Wednesday, February 4, 2015

Perlunya Pemahaman Guru Terhadap Keadaan Siswa

Pendahuluan

Interaksi belajar mengajar merupakan suatu kegiatan yang berproses antara guru dengan siswa yang di dalamnya guru melaksanakan pengajaran dan siswa menerima pelajaran. Apabila dalam proses  belajar-mengajar guru yang selalu aktif memberi informasi kepada siswa, sedangkan siswa hanya pasif mendengarkan keterangan guru atau tidak ada reaksi terhadap keterangan guru, maka hal yang demikian itu sebenarnya tidak terjadi interaksi proses belajar mengajar, disinilah perlunya pemahaman guru terhadap keadaan siswa ketika proses belajar-mengajar.

Sering terjadi guru yang menyampaikan materi pelajaran kepada siswa dengan tujuan agar terjadi proses belajar pada siswa, malahan terjadi sebaliknya, yakni siswa tidak melibatkan diri secara aktif dalam proses belajar, tetapi hanya sekadar memperhatikan dan mencatat informasi tanpa ada keinginan untuk mau mengerti materi itu, Dia memperhatikan dan mencatat keterangan guru hanya karena merasa terancam dan takut kalau gurunya mengetahui bahwa dirinya kurang tertarik pada materi pelajaran yang disampaikan guru. Kadang-kadang siswa berusaha berbuat sesuatu agar gurunya merasa senang, misalnya anak menganggukkan kepalanya apabila guru sedang asyik menerangkan, dan anehnya guru pun ikut merasa puas dan merasa sudah berhasil menyajikan materi pelajaran jika siswa sudah menganggukkan kepala. Keadaan seperti inilah yang seharusnya dihindari oleh guru, seharusnya dalam proses belajar-mengajar pemahaman guru terhadap keadaan siswa adalah hal utama yang perlu diperhatikan.

Dalam keadaan yang demikian itu, guru tidak menyadari bahwa dirinya tertipu oleh anggukan kepala siswa yang pandai memanfaatkan situasi yang tepat. Akibatnya, setelah proses belajar-mengajar selesai guru merasa kecewa karena hasilnya tidak sesuai dengan yang diharapkan. Dengan perkataan lain, proses belajar-mengajar tidak mencapai tujuan instruksional khusus yang telah ditetapkan.

Untuk mengantisipasi hal itu, diharapkan adanya saling percaya antara guru dengan siswa dalam interaksi belajar-mengajar, perlunya pemahaman guru terhadap keadaan siswa di dalam proses belajar-mengajar sehingga antara guru dan siswa ada keseragaman dalam bertindak dan tidak ada lagi saling membohongi. Guru harus mempercayai bahwa siswa-siswanya adalah individu yang dapat dididik dan mempunyai potensi untuk berkembang. Oleh karena itu, guru harus dapat memahami siswa-siswa, baik sebagai individu yang mempunyai beberapa perbedaan maupun sebagai makhluk sosial.

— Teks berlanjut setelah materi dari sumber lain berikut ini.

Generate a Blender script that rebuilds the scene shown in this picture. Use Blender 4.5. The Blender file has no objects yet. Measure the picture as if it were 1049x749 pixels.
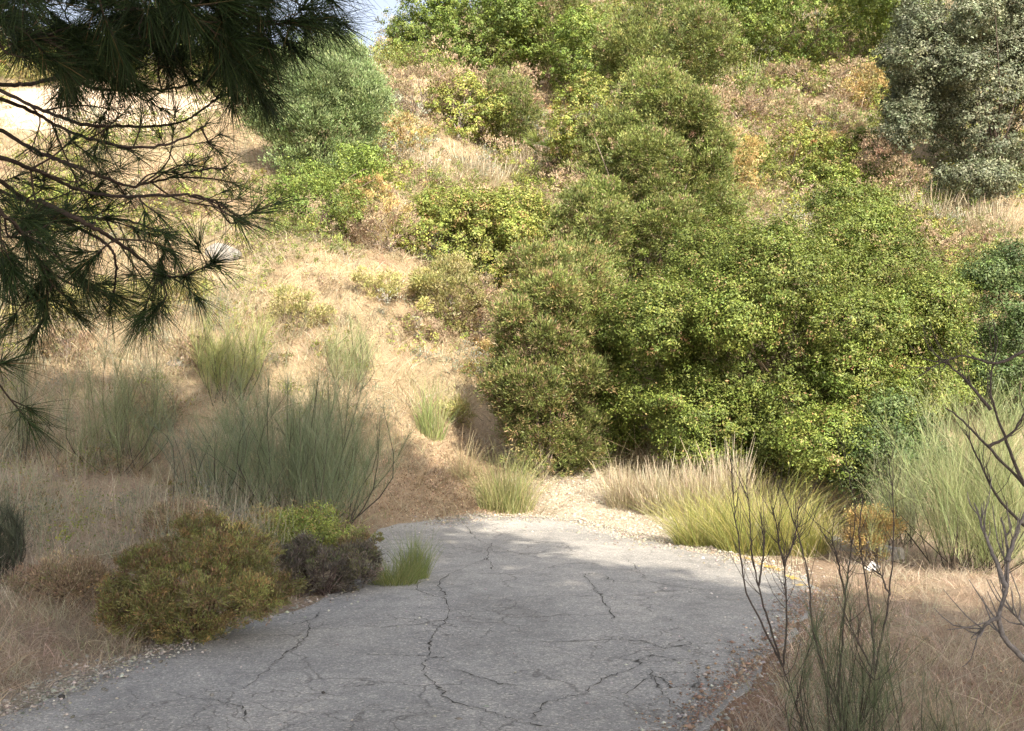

Di samping adanya sikap saling mempercayai antara guru dengan siswa, maka dalam interaksi belajar-mengajar perlu pula adanya motivasi. Motivasi merupakan dorongan yang menyebabkan seseorang melakukan suatu kegiatan belajar. Seorang siswa melakukan kegiatan belajar jika materi pelajaran yang disampaikan guru menarik perhatian dan minatnya, serta didasarkan pada suatu kebutuhan. Itulah sebabnya motivasi tidak terlepas dengan risalah kebutuhan fisik dan psikologis siswa.

Atas dasar itulah maka guru dalam proses belajar-mengajar harus mengenal siswa, mengenal psikologi anak, dan mengenal perkembangan dan kematangan anak. Hal ini dimaksudkan agar dalam proses belajar-mengajar guru menjadikan siswa sebagai pusat perhatiannya. Dengan demikian, diharapkan tujuan pendidikan dapat tercapai.

Keharusan Siswa Mentaati Tata Tertib Sekolah

Agar proses belajar-mengajar dapat berlangsung sesuai yang diharapkan, maka setiap sekolah membuat peraturan tata tertib. peraturan tata tertib itu dilengkapi dengan sanksi-sanksi tertentu, yang berpuncak kepada pemberian hukuman.

Bagi siswa yang hidup longgar dari peraturan tata tertib dalam keluarga, akan mereaksi negatif terhadap peraturan tata tertib tersebut. Reaksi negatif itu timbul karena siswa merasakan peraturan tata tertib tersebut sangat berat baginya. Reaksi tersebut biasa juga dinamakan frustasi, yakni perasaan tidak puas karena keinginan terhalang.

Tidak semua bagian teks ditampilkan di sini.